Le personnage de Walt Longmire est une bouffée d’air frais dans le milieu du polar, loin des clichés des flics désabusés, alcooliques, anti-héro et dépressifs (pourtant comme je les aime ces personnages sombres) Non Walt est un vieux sage, un peu mélancolique, ironique, terriblement humain et parfois maladroit avec la vie. Son humour, sa patience, son autodérision et sa nonchalance sont des valeurs qui vous enveloppent immédiatement.

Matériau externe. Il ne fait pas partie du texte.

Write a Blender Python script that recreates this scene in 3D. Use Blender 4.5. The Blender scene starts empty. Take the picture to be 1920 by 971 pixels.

L’univers de Craig Johnson est fantastique et je ne laisse personne dire le contraire. Si ses protagonistes sont aussi complexes qu’attachants, c’est que l’écrivain à beaucoup baroudé dans sa vie et qu’il use de son expérience pour épaissir ses personnages. Il grandit dans une petite ville du Midwest dont l’attraction principale est une voie ferrée qui la traverse de part en part. À l’âge de huit ans, il profite du fait que le train ralentit à chaque passage pour y embarquer clandestinement et partir à l’aventure. Cette première escapade dans le vaste monde s’achève lorsque son père, après avoir parcouru près de six cents kilomètres, vient le récupérer dans une gare de triage où le garnement a été repéré. Le gout du voyage est né et après ses études, c’est cette fois en auto-stop, chargé d’un sac de surplus de l’armée et d’un pistolet semi-automatique Colt que Craig se rend dans l’Ouest. Petit-fils de forgeron, il n’a pas de mal à se faire embaucher dans plusieurs ranchs du Montana et du Wyoming. Il fait même quelques incursions dans l’univers du rodéo : il ne se débrouille pas trop mal aux épreuves de dressage, mais son lancer de lasso est assez minable. Par la suite, il obtient un doctorat d’études dramatiques et se balade toujours à travers les États-Unis. Il devient successivement pêcheur professionnel, chauffeur routier, charpentier et cow-boy.Il ramasse même les fraises avant d’enseigner à l’université et de faire partie de la police de New York quelques temps. Il se consacre aujourd’hui pleinement à l’écriture dans son ranch situé à la confluence des rivières Clear Creek et Piney Creek, à la sortie de Ucross, une charmante petite ville qui compte vingt-cinq habitants, au pied des Bighorn Mountains, dans le Wyoming.